"We're not really done," were her first words--the Freedom Center may have gone, but it was still not certain what would take its place. She wanted the recognition of her victory to be restrained, not raucous, and her voice betrayed some of the fatigue that can so often set in as soon as a battle of attrition is over. I suggested that we meet the next morning, to talk about the turn events had taken.
"Oh no!" she protested, "Not in the morning! I look horrible in the morning!" This last assertion turns out to be the only thing I've heard her say that is open to refutation.

At 10 a.m. the next day, I found her outside her home in Pelham, N.Y., in prosperous Westchester County, looking the very picture of blond, suburban poise: neat hair, pearly teeth, understated jewelry, crisp white cotton shirt, laundered blue jeans, blue flip-flops, pink toenails. She was hauling empty garbage cans off the sidewalk and back onto her drive, where her SUV was parked.
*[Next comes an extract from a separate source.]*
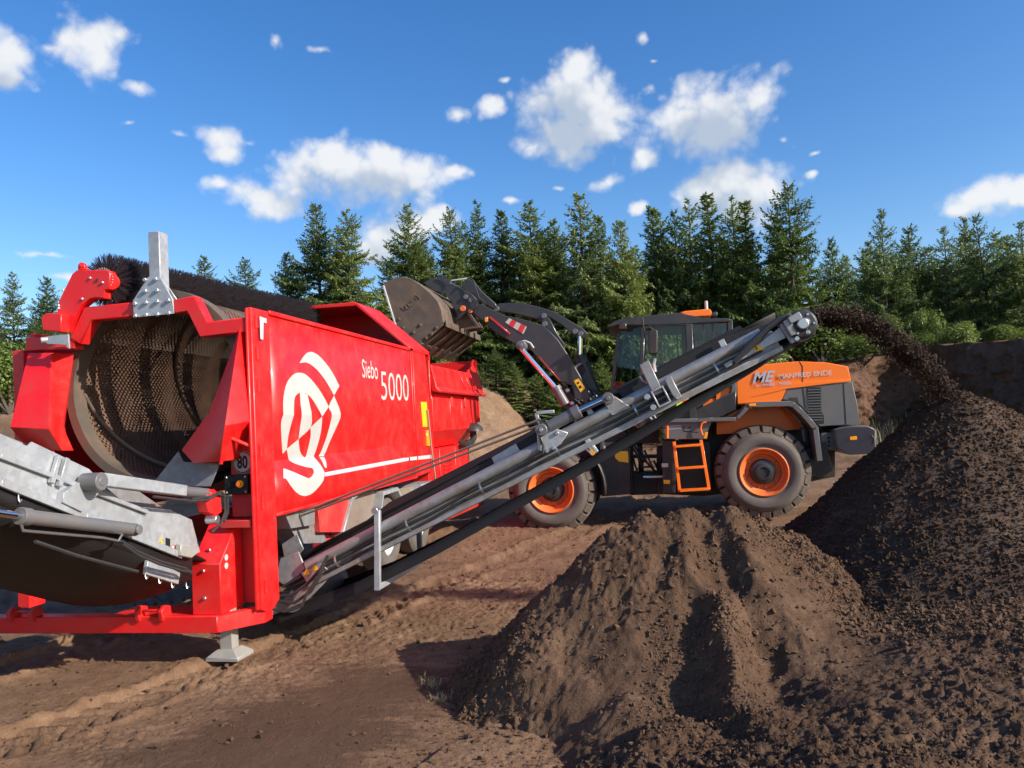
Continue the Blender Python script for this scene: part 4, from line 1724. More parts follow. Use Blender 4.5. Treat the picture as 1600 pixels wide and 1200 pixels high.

Two dogs barked their greetings as we stepped into a house so immaculate that it was hard to believe it was kept not by a Full-time Homemaker, but by a Full-time Activist.

" 'Activist'. . . I'm not entirely happy with the term," she said to me with mild reproof. "I'm a citizen." We were seated in her small office--a place where Mexican oil paintings vied for space with pictures of her brother and a collage of yellow Post-it Notes on the wall. This was, in fact, the one part of her house that was less than perfectly ordered; I confess that I was reassured by this--Ms. Burlingame, disconcertingly, can come across as a seemingly flawless person on a seemingly flawless mission.